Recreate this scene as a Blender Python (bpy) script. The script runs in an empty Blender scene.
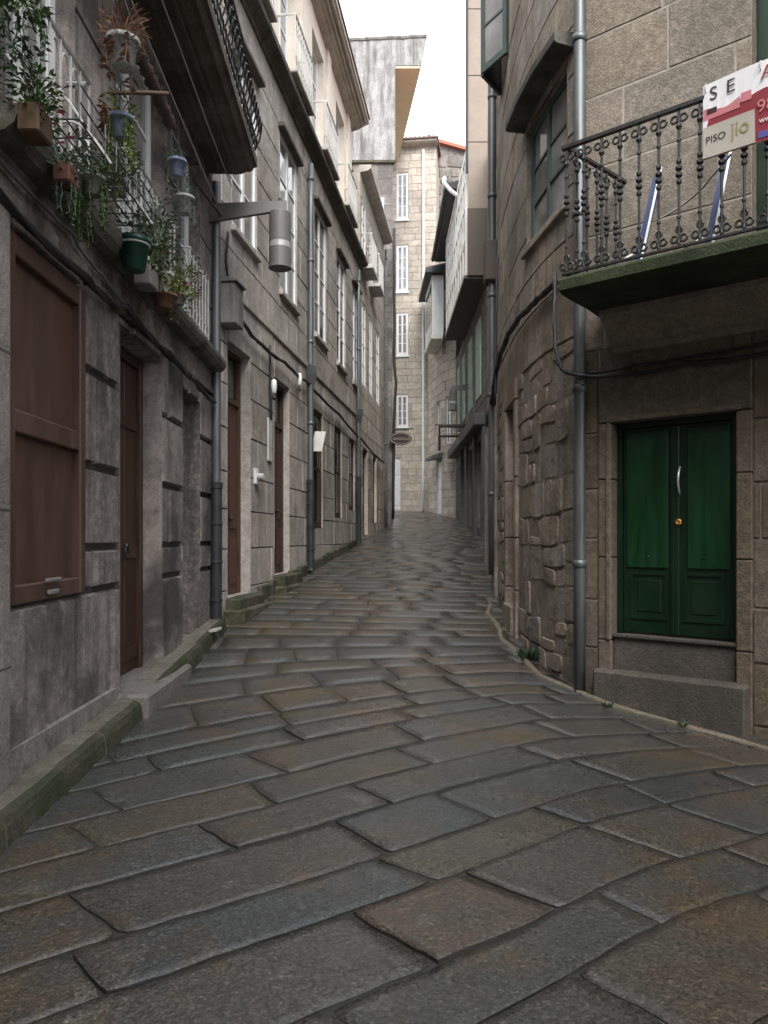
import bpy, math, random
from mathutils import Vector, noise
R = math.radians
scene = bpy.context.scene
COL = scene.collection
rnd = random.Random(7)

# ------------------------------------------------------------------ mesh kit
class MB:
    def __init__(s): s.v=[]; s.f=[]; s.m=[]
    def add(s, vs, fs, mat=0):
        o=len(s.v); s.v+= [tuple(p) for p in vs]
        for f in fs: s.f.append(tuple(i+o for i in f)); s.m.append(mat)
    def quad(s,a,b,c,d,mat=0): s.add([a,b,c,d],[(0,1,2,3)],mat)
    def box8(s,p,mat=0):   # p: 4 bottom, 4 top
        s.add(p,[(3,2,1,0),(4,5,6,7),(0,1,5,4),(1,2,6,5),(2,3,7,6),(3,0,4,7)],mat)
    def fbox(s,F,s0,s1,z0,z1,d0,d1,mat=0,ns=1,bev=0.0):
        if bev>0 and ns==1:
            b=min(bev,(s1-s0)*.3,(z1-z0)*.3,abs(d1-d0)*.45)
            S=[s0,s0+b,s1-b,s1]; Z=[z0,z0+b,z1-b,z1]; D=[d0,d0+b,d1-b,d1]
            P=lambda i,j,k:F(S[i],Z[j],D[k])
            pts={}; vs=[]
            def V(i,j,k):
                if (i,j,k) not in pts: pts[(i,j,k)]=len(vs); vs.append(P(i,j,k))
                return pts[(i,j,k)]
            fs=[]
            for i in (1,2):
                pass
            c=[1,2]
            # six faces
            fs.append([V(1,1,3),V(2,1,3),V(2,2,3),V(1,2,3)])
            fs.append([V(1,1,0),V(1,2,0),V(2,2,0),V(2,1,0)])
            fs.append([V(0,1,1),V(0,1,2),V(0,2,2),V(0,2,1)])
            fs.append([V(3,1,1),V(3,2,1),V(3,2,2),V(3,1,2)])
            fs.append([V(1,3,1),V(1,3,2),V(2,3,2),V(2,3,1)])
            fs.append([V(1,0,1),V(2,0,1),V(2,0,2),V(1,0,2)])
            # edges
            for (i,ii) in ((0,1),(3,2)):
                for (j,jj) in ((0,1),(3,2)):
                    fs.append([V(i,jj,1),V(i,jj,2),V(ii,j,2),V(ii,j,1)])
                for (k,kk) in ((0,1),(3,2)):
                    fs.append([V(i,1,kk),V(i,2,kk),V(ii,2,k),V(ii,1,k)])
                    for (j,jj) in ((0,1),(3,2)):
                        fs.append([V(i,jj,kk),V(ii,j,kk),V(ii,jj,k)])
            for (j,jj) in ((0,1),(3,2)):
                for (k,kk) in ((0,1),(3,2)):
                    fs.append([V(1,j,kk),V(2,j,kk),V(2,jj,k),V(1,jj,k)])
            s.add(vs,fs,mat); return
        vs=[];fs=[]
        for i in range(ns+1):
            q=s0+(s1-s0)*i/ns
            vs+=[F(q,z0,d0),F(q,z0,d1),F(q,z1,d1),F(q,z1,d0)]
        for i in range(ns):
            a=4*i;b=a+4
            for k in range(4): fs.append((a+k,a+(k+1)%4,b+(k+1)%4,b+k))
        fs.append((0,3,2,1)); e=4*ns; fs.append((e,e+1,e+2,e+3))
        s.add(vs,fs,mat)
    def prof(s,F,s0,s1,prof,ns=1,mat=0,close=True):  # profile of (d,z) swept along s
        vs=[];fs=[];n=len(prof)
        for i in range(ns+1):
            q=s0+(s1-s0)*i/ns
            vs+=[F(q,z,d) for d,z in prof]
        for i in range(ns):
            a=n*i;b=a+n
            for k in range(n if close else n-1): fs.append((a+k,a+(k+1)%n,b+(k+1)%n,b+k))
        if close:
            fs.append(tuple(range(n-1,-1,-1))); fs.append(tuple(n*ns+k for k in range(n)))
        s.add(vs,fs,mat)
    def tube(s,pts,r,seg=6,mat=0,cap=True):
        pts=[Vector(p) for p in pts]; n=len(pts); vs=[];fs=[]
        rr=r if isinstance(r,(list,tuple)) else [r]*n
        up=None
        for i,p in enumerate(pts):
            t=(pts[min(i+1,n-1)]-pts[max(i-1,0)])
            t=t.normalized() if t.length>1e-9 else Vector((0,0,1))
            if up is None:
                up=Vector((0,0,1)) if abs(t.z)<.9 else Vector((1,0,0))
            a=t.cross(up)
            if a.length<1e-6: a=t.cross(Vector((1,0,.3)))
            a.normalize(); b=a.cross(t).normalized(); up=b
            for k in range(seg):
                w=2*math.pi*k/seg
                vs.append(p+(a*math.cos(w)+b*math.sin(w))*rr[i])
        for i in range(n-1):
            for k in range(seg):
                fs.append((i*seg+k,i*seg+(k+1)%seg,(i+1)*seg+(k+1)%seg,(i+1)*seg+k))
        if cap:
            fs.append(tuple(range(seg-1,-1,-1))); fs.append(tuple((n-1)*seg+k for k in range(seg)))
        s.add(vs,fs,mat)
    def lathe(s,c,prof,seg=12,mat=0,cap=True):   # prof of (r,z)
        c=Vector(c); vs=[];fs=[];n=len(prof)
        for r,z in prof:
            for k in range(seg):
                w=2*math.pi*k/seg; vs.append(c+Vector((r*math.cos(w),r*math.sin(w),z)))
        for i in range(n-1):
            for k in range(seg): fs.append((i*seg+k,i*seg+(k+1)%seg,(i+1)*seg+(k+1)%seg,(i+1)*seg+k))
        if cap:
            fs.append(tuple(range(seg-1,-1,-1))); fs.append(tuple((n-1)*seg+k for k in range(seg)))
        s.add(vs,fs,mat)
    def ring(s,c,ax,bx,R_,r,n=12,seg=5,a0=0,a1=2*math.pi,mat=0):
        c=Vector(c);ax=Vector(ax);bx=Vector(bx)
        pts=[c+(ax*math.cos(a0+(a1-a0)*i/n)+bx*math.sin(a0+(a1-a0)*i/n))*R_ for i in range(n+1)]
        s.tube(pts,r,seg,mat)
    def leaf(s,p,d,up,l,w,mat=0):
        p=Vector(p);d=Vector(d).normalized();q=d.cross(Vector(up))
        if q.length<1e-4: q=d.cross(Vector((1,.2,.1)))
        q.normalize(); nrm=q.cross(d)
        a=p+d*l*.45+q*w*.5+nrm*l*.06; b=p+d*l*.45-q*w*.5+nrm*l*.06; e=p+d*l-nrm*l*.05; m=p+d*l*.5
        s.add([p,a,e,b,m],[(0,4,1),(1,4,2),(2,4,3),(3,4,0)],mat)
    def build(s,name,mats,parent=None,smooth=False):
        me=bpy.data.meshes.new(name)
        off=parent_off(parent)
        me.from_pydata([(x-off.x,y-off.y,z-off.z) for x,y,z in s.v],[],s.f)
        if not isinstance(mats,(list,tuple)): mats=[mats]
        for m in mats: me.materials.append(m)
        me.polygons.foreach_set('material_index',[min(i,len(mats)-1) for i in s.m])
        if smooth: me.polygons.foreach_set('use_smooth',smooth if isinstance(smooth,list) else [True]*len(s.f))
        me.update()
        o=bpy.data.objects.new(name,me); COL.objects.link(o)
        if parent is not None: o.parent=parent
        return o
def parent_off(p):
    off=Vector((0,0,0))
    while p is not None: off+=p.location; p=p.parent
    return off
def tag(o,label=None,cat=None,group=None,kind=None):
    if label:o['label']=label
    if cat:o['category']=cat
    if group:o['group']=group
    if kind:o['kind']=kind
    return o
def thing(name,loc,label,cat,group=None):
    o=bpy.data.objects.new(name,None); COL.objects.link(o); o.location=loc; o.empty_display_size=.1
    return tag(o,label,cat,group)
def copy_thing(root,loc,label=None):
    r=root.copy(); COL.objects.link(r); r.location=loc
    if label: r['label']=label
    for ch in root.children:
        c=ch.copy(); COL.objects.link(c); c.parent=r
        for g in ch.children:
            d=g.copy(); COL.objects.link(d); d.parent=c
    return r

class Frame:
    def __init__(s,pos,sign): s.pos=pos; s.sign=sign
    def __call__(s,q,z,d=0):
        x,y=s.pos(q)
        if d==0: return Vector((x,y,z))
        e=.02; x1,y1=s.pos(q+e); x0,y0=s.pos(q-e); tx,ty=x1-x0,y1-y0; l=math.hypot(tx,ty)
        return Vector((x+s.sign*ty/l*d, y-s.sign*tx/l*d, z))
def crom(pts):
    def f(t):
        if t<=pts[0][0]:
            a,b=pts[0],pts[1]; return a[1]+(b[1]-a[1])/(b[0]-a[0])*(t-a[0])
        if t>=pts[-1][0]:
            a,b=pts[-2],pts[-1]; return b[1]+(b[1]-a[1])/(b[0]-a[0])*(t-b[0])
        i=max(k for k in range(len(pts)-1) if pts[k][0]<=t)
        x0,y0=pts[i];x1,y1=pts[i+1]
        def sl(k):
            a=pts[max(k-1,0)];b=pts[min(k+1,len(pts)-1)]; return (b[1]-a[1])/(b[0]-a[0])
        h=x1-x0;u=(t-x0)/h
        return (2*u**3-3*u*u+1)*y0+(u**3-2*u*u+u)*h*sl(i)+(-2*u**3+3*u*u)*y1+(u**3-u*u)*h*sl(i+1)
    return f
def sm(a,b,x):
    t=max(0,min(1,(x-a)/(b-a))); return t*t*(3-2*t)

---

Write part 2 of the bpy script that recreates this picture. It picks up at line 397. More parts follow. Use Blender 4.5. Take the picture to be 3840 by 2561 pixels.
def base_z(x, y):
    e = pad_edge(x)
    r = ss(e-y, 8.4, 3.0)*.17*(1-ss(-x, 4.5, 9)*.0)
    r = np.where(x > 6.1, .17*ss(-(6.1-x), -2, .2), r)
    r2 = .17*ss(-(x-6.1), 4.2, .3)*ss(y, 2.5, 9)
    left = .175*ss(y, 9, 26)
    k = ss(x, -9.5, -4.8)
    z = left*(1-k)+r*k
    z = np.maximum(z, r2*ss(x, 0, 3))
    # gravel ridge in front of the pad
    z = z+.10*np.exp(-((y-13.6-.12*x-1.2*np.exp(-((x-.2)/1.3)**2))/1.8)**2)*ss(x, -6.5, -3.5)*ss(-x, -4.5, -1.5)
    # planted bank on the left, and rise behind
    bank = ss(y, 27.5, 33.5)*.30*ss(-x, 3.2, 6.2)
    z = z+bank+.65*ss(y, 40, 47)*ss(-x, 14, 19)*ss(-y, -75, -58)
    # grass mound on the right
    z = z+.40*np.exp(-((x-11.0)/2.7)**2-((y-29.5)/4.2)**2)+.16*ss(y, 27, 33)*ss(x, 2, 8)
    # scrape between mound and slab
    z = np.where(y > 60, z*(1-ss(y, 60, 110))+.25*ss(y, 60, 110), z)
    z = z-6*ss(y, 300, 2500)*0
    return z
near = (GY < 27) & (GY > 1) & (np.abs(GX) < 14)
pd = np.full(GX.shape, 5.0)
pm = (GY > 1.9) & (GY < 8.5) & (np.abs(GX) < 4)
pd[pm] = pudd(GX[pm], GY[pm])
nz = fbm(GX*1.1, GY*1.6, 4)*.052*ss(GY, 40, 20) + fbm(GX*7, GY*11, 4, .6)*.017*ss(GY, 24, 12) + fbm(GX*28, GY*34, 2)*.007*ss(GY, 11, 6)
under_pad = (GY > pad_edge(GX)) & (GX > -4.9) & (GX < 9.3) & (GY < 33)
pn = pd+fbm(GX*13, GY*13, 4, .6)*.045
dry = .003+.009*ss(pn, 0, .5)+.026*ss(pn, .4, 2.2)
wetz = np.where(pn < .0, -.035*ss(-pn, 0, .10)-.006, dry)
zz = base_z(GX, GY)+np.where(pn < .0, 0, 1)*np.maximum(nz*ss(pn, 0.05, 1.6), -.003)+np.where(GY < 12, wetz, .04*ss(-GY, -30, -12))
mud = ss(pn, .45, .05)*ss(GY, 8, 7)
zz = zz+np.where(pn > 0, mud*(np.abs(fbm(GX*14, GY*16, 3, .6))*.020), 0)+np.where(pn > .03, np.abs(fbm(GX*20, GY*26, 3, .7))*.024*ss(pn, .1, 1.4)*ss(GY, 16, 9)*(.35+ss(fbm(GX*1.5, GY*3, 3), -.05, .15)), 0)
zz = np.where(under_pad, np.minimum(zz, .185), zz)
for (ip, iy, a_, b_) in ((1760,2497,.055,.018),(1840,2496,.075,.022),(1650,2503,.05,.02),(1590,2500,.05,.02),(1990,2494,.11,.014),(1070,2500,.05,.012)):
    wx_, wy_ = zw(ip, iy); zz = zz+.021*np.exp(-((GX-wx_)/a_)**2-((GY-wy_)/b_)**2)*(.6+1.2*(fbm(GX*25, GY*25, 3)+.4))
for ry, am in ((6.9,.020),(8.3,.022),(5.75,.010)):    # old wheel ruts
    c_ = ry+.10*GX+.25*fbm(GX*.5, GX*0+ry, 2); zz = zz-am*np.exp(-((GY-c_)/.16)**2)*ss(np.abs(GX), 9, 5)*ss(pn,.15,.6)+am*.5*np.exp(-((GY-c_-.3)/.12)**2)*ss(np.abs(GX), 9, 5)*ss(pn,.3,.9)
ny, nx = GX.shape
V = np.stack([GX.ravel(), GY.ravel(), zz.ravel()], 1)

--

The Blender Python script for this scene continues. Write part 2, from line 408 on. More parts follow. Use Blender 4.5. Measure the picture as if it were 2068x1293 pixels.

PROBLEM DESCRIPTION ▸
Reproduce, word for word, only the lines in the records above from the line with "Recreate this scene" through the line with "rnd = random.Random(7)", including both ends; omit the pictures.

TASK SOLUTION ▸
Recreate this scene as a Blender Python (bpy) script. The script runs in an empty Blender scene.
import bpy, math, random
from mathutils import Vector, noise
R = math.radians
scene = bpy.context.scene
COL = scene.collection
rnd = random.Random(7)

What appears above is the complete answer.